Nel suo film, il confine tra finzione e documentario è quasi impercettibile.
Non credo nei confini. Per me è difficile, quando cerco la verità, stabilire se farò un documentario o un film di finzione. Voglio scuotere la realtà, attaccarla, l’obiettivo è questo, ma il modo per farlo non lo so a priori. Ho una storia da raccontare e questa storia ha qualcosa di reale, i fatti sono successi davvero nella vita di queste persone.

Il film contiene alcune scene crude, dove i corpi “diversi” sono mostrati nella loro intimità, senza veli. Ha avuto difficoltà a girarle?
Molte scene importanti del film le ha create Afra Rigamonti (che cura la fotografia, insieme al regista, e il montaggio, ndr). Siamo stati in due dall’inizio alla fine. Lo script, la pre-produzione, la mise en scène, le riprese, il montaggio, il final cut, è opera nostra. Io parlo con i personaggi, sono parte della situazione, manipolo la storia, ma è lei che coglie i momenti. Se l’intimità dei personaggi è mostrata nella loro normalità e quotidianità, è perché Afra è riuscita a trovare il giusto equilibrio. Ma l’importante è che venga mostrata al pubblico, oltre al corpo nudo, una risposta: che cosa rende un corpo desiderabile, e allo stesso tempo, quanto siamo tutti fragili. Le persone in sedia a rotelle hanno gli stessi bisogni di tutti; quando perdi l’uso delle gambe, magari non potrai danzare o correre, ma hai una vita intera da vivere.

A un certo punto, anche il corpo di Antonio diventa desiderabile: la prostituta prova piacere con lui, mentre la sua assistente sembra essere gelosa. E’ così?
E’ una cosa vera, ci sono donne che desiderano Antonio e Antonio desidera le donne, lo so perché l’ho visto. In questo caso, però, era importante tenere distinte le due figure di assistente personale e assistente sessuale, che nel film sono incarnate da due brave attrici, Arántzazu Ruiz e Ann Perelló. Ed è vero, l’assistente personale arriva a provare gelosia: si prende cura di lui tutti i giorni, prova una sorta di amore romantico, e quando scopre che Antonio è una persona completa anche nel suo desiderio, per lei diventa doloroso.

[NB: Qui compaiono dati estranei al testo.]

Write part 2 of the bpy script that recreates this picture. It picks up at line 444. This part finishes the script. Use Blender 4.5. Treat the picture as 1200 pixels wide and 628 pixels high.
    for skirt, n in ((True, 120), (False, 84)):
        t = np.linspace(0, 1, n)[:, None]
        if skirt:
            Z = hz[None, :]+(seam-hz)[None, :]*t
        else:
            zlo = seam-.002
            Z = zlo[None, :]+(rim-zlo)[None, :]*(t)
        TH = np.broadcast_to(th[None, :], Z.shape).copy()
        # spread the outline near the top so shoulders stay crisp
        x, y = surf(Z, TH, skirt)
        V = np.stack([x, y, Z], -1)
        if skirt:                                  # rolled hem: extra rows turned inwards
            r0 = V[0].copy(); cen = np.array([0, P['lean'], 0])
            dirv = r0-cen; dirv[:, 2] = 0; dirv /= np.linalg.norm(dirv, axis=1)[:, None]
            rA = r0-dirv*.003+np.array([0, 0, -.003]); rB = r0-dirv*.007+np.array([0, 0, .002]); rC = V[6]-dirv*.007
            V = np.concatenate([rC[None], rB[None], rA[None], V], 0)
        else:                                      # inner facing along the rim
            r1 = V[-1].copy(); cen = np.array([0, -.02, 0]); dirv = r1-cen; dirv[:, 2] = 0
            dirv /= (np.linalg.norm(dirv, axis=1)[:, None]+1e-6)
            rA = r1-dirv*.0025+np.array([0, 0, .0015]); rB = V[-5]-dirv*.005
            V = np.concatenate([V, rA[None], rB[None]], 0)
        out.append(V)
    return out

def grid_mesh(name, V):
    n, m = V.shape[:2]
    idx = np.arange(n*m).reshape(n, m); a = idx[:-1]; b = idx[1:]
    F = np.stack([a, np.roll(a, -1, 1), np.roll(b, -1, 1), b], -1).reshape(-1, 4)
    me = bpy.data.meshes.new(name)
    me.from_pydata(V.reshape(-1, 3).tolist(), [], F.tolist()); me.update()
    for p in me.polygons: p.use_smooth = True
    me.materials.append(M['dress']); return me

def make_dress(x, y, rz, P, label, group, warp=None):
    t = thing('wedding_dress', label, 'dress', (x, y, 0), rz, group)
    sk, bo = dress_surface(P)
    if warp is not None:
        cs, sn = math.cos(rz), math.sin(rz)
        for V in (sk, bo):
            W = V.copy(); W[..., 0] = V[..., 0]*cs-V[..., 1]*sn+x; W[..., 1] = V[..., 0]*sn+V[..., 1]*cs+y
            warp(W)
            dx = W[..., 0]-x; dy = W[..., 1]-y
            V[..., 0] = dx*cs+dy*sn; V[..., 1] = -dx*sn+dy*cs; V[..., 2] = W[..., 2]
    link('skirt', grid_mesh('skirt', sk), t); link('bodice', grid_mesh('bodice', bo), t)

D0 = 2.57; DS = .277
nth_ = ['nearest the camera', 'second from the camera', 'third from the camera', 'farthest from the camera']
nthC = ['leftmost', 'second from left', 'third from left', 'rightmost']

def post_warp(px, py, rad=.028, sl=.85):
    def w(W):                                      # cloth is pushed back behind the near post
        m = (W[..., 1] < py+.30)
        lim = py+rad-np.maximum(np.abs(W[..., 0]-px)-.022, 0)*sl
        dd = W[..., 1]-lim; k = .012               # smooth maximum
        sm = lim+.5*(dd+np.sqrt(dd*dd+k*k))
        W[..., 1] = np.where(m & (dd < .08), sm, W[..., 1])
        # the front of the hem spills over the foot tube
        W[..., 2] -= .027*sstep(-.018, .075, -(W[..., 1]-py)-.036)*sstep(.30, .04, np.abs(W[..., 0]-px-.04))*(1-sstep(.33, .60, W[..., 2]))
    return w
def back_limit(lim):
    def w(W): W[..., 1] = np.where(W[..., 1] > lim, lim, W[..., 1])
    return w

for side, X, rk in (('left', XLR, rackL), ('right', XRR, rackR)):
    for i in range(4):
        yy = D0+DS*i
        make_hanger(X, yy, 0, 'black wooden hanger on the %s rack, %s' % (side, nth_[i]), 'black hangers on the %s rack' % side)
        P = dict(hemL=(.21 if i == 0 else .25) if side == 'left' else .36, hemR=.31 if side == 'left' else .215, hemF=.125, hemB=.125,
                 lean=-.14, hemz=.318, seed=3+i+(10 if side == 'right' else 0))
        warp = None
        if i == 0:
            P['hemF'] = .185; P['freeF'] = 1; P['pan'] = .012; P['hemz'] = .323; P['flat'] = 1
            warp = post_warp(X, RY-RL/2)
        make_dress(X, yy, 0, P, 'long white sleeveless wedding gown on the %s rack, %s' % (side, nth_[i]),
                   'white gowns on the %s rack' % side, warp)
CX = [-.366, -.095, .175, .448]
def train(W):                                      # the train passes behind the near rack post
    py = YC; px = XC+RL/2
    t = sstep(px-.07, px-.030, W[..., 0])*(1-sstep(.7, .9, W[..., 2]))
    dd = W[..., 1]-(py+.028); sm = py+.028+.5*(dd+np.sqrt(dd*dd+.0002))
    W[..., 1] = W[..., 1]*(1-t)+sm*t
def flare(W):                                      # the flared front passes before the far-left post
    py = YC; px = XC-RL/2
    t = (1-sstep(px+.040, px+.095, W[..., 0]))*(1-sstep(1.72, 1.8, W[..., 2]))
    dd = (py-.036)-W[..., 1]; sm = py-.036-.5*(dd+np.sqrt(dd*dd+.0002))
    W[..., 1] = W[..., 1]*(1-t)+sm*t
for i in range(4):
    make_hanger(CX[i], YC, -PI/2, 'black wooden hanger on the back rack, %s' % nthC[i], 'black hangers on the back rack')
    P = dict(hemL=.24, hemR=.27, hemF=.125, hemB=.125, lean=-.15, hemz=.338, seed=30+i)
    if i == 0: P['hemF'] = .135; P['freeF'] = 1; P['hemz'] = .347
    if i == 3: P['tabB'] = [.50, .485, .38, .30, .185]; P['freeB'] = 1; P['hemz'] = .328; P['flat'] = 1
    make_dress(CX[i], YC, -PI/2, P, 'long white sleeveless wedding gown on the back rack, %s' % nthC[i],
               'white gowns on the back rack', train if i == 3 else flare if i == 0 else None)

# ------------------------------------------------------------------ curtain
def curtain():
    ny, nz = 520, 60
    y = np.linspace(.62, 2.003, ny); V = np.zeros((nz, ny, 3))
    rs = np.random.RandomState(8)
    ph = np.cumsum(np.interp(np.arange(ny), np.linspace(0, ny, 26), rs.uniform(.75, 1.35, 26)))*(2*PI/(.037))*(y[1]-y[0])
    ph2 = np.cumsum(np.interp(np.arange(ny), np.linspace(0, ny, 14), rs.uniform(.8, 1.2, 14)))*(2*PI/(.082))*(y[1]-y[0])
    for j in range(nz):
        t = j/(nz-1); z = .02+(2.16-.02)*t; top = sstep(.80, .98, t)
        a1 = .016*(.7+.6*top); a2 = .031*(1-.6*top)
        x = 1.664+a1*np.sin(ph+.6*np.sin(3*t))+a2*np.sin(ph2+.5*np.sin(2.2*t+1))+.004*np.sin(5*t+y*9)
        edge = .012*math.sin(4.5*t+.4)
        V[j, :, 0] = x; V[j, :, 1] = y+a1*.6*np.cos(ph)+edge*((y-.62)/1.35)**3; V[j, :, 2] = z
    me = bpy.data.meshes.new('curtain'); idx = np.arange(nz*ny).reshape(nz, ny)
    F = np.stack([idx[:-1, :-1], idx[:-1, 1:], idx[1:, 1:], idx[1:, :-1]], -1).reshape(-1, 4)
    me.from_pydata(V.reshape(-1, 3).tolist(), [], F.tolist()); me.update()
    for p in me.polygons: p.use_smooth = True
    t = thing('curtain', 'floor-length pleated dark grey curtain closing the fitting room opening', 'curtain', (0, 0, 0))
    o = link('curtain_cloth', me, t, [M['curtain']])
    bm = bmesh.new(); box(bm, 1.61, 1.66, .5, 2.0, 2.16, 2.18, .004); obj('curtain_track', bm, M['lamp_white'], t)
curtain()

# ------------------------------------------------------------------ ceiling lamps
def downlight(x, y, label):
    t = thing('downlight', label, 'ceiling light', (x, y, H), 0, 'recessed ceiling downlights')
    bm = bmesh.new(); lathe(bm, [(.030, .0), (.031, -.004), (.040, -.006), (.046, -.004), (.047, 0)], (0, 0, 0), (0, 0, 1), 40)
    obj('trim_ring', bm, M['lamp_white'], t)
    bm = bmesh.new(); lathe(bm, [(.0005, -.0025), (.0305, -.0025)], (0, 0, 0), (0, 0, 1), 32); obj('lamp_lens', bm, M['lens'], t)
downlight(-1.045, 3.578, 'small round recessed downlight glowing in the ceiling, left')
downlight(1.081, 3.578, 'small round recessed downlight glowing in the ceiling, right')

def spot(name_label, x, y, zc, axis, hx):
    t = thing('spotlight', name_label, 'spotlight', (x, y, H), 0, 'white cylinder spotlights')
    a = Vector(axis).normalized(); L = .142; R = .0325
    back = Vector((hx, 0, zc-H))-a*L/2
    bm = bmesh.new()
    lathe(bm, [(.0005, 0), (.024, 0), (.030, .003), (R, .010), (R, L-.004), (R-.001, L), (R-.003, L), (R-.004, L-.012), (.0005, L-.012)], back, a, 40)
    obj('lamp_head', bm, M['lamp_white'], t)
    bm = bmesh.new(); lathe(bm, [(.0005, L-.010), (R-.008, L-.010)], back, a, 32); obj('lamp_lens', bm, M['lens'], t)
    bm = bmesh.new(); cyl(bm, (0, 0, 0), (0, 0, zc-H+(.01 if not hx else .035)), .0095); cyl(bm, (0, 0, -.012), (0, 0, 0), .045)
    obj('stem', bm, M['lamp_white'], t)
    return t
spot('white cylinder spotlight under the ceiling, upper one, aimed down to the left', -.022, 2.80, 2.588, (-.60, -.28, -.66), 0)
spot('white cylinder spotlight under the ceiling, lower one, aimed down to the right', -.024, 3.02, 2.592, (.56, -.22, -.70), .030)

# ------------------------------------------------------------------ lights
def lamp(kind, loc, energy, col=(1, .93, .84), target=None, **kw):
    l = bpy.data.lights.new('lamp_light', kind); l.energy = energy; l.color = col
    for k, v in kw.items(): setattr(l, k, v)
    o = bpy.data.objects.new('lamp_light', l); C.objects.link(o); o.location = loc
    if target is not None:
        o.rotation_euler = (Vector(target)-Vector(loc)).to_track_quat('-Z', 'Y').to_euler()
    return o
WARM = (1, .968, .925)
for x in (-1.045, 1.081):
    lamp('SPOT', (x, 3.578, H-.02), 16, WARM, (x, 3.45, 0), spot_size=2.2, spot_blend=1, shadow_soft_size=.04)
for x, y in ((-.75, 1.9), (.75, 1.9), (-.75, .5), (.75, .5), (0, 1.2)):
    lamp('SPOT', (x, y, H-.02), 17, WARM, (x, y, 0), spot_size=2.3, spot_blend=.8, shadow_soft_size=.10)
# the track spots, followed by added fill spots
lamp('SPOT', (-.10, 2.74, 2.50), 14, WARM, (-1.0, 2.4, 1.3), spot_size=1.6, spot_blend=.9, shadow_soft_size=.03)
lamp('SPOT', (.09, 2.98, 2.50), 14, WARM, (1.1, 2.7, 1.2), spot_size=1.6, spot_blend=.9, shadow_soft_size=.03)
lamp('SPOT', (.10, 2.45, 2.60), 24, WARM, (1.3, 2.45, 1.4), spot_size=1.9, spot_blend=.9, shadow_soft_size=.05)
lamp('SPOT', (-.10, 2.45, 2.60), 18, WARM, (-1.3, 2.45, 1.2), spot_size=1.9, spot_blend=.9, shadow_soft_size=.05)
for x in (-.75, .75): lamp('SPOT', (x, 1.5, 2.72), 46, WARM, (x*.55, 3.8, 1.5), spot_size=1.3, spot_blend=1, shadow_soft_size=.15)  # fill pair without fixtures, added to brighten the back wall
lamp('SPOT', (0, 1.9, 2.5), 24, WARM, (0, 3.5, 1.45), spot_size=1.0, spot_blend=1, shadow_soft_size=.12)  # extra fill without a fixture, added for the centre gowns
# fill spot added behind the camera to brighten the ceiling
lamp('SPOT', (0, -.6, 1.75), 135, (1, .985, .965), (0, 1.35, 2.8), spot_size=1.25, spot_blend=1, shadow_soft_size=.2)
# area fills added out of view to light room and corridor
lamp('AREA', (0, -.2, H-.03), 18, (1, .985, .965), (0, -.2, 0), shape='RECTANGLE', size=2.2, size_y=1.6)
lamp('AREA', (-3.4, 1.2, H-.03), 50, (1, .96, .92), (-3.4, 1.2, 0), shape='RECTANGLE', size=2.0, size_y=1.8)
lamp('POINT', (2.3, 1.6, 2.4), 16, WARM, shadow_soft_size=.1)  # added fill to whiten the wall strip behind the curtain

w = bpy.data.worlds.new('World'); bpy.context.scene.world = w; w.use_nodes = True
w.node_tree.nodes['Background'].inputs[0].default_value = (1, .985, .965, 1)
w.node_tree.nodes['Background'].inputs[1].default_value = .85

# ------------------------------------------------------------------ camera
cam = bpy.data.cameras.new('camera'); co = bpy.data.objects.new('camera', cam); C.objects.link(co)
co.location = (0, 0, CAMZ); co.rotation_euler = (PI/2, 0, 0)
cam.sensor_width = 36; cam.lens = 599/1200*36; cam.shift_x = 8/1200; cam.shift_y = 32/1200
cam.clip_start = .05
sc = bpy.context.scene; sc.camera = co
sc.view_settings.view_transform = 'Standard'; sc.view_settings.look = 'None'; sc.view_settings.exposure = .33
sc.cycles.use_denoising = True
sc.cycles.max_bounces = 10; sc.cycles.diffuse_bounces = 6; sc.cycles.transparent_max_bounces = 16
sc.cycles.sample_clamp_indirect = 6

Pochi giorni fa, il film è stato premiato a Nantes dalla giuria dei giovani, una scelta tutt’altro che scontata.
Anche ad Abycine abbiamo ricevuto il premio dei giovani, e sono davvero orgoglioso di questo, perché i giovani ancora credono che il cinema appartenga alla sfera del pensiero, che non sia solo intrattenimento. E’ importante continuare a fare opere che stimolino questa visione. Siamo stati premiati anche come miglior film al Cinemed di Montpellier, un festival molto coraggioso nella sua selezione. Eppure, facciamo molta fatica a far capire ai distributori che il nostro non è un film strano o difficile da capire, faccio un cinema semplice ma con uno sguardo intelligente perché penso che il pubblico sia intelligente. Per ora, a partire da maggio, abbiamo un programma di proiezioni su richiesta, ogni settimana portiamo il film in una città diversa: gli spettatori interessati comprano il biglietto in anticipo e noi andiamo lì col film, con Pepe e Antonio, e poi ne discutiamo insieme.

Per quanto riguarda i festival, invece, dove sarà mostrato prossimamente il film?
A Istanbul, al Festival del cinema d’autore di Barcellona, a Visions Socials di Cannes, poi in Sud America al Festival Human Rights di Buenos Aires, in Uruguay e in Cile. Siamo contenti perché facciamo tutto da soli, non abbiamo distributori e siamo una casa di produzione molto piccola (Shaktimetta Produccions, ndr). Avere visibilità è davvero difficile.